Public money is clearly insufficient. Just €25-40 billion is allocated to buildings renovation in National Recovery Plans, and from other public sources. The missing renovation funds need to come from the buildings’ owners they will benefit through a combination of energy savings and increased property value. EU homes are worth €17 trillion in aggregate and have a total of €7 trillion of mortgage debt lent against them. One-fifth of the €10 trillion of home equity needs to be converted into future energy savings through home renovation.
Today, with some exceptions, home renovation loans often come with high interest rates for uncertain results delivered through complex processes. It is time that EU institutions work together with Member States to de-risk renovations for homeowners by offering secure, low interest rates through simple procedures with guaranteed results.
This is why EU Parliamentarians today called for an EU Renovation Loan in their recast EPBD. This new instrument can be quickly launched by combining three existing EU-level tools and could then be offered to millions of homeowners through 138,000 bank branches. The EU Renovation Loan ingredients are: 1) EU guarantee; 2) ECB-liquidity; and 3) a trusted network of accredited renovation project managers.

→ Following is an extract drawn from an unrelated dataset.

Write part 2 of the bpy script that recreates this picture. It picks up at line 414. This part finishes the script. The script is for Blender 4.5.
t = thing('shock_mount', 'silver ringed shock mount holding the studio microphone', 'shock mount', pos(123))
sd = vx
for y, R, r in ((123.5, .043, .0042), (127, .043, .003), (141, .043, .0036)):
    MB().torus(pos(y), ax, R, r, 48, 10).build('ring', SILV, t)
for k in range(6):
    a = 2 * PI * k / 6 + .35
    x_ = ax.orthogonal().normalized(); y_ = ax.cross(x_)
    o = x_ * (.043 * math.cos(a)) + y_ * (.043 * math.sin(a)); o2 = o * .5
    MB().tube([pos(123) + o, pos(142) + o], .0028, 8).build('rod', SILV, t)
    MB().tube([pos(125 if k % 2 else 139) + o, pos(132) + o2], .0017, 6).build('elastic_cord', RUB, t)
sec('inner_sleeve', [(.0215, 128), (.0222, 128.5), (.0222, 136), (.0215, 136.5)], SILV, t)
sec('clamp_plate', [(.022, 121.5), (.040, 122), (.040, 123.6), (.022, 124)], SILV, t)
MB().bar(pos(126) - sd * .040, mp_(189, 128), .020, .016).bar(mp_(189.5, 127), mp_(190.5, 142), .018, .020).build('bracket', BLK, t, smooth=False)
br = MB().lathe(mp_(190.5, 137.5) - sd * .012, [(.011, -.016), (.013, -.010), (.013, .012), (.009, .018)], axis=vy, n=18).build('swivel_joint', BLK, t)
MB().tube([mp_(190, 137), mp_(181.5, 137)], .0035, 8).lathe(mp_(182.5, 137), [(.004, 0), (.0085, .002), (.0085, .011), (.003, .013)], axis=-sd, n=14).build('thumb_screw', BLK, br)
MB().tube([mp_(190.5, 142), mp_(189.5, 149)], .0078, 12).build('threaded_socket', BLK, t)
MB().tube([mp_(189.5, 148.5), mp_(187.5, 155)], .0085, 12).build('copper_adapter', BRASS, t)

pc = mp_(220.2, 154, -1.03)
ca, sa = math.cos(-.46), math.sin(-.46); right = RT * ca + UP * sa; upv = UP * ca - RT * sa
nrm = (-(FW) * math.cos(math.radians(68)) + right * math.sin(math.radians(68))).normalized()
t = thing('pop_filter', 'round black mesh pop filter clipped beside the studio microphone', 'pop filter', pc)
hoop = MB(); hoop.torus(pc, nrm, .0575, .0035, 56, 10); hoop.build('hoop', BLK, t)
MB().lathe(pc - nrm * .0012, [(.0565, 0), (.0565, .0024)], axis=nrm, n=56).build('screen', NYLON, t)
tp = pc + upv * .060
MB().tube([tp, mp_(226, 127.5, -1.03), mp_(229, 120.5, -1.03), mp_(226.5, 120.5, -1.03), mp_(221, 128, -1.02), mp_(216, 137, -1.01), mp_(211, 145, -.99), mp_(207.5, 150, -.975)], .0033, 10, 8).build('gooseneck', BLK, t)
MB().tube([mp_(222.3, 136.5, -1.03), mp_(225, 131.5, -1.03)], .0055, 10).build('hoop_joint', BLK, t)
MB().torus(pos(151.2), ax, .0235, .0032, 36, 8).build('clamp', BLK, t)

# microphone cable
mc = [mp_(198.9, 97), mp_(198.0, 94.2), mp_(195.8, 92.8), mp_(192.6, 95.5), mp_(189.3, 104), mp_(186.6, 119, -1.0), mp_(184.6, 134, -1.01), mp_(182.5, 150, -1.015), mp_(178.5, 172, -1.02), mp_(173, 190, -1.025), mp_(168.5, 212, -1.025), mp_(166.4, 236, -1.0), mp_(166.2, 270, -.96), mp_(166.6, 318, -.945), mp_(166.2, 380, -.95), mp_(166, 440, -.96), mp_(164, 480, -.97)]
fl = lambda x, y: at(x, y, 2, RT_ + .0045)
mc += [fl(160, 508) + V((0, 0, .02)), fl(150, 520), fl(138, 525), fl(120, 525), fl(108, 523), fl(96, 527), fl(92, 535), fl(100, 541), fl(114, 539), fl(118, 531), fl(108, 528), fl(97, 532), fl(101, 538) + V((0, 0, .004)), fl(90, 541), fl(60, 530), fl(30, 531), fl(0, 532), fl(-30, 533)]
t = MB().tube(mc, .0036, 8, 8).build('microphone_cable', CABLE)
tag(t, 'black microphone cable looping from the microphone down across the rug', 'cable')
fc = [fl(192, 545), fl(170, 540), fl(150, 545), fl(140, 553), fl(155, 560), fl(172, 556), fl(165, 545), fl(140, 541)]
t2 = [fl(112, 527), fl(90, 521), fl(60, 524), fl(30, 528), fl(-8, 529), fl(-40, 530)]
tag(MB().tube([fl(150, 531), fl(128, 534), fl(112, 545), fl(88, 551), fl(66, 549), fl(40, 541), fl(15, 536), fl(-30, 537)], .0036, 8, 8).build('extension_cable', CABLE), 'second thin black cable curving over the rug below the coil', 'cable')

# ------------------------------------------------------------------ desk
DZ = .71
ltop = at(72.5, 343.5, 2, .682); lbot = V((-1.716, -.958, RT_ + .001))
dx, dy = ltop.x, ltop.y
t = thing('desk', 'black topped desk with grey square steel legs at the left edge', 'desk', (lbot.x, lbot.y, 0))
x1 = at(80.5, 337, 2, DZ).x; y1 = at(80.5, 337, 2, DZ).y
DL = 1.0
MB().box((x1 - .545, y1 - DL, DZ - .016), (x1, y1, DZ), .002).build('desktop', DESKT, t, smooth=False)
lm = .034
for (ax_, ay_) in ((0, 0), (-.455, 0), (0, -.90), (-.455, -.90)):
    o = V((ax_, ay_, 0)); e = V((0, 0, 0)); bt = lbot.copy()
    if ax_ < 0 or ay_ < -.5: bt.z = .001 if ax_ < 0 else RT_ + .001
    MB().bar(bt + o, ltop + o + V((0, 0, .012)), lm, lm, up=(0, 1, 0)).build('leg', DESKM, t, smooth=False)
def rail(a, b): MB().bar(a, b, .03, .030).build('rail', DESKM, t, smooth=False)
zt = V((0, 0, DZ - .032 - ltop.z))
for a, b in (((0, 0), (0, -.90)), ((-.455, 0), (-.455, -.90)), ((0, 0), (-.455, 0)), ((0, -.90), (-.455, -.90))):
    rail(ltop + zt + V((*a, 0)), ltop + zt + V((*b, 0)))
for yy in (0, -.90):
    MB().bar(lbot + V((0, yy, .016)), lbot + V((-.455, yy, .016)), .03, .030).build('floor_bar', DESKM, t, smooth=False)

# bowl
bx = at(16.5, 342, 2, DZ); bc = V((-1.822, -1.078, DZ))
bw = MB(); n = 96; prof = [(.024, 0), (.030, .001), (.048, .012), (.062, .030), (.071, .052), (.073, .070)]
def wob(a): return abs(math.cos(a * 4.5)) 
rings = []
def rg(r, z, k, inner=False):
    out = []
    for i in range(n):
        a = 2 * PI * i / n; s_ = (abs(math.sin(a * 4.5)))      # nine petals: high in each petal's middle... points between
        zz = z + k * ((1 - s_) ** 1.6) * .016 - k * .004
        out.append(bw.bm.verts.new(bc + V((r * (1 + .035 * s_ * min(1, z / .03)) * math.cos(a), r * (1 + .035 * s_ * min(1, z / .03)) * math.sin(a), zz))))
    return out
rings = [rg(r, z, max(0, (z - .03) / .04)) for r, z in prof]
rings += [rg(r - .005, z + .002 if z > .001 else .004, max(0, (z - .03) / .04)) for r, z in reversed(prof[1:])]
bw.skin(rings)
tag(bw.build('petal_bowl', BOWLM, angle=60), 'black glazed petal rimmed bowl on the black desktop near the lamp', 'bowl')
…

The EU Renovation Loan could work as follows:
- An EU Guarantee is a cost-efficient way to allow banks to offer EU Renovation Loans to clients who can’t access green mortgages. Older and the working poor homeowners are very vulnerable to energy prices and can’t access or increase their mortgages. An EU guarantee covering deep renovation works would allow them to unlock their home equity cost-effectively to reduce bills and improve accessibility. Further, a zero-coupon structure that allows interest payments to accrue until final maturity (or sale, or transfer) can further improve the cash flow impacts.
- ECB liquidity enables guaranteed low rates, the zero-coupon structure and would incentivise lenders to offer EU Renovation Loans to their clients. As the ECB considers ways to support the green transition and foster climate action, it can tip its open market operations to de-risk building renovation. Energy-efficient homes are more valuable and produce lower defaults and arrears. Targeted longer-term refinancing operations (TLTROs) provide financing to credit institutions at attractive conditions for them to provide favourable borrowing conditions to the real economy. A new TLTRO for EU Renovation Loans would provide a huge boost to renovation lending at rates attractive to homeowners.
- A trained and accredited network of hundreds of thousands of trustworthy project managers is needed to provide millions of high-quality renovations to homeowners and manage performance risks for lenders. The German government, its energy agency (DENA) and public bank (KfW) together manage a national network of 13,000 energy efficiency experts who provide high-quality renovation and co-sign renovation loans providing confidence and traceability for project management. If each expert managed 10 renovations per year, the EU would need 350,000 trained and trusted experts spread over 27 Member States to deliver its target 3.5 million annual renovations.
Sophisticated, retail customer-facing operational experience, networks and systems are required to annually deliver millions of high-quality building renovations. This delivery system must match and process the individual needs of millions of building owners with a financial package and local renovators, allocating risks to the parties responsible for managing them, and meeting required service levels and performance. These skills and systems are the backbone of retail finance, and boosted by the rise of fintech.
Buildings renovation cannot be delivered at scale until their supply chains are mature and delivered at massive retail-service efficiency. In the finance world, this can be provided by retail-facing financial institutions, but they will need the guaranteed support and incentives of a newly designed EU Renovation Loan to invest in developing and serving this critical market. Today’s ITRE vote is a milestone on that journey, but there is more work still to be done.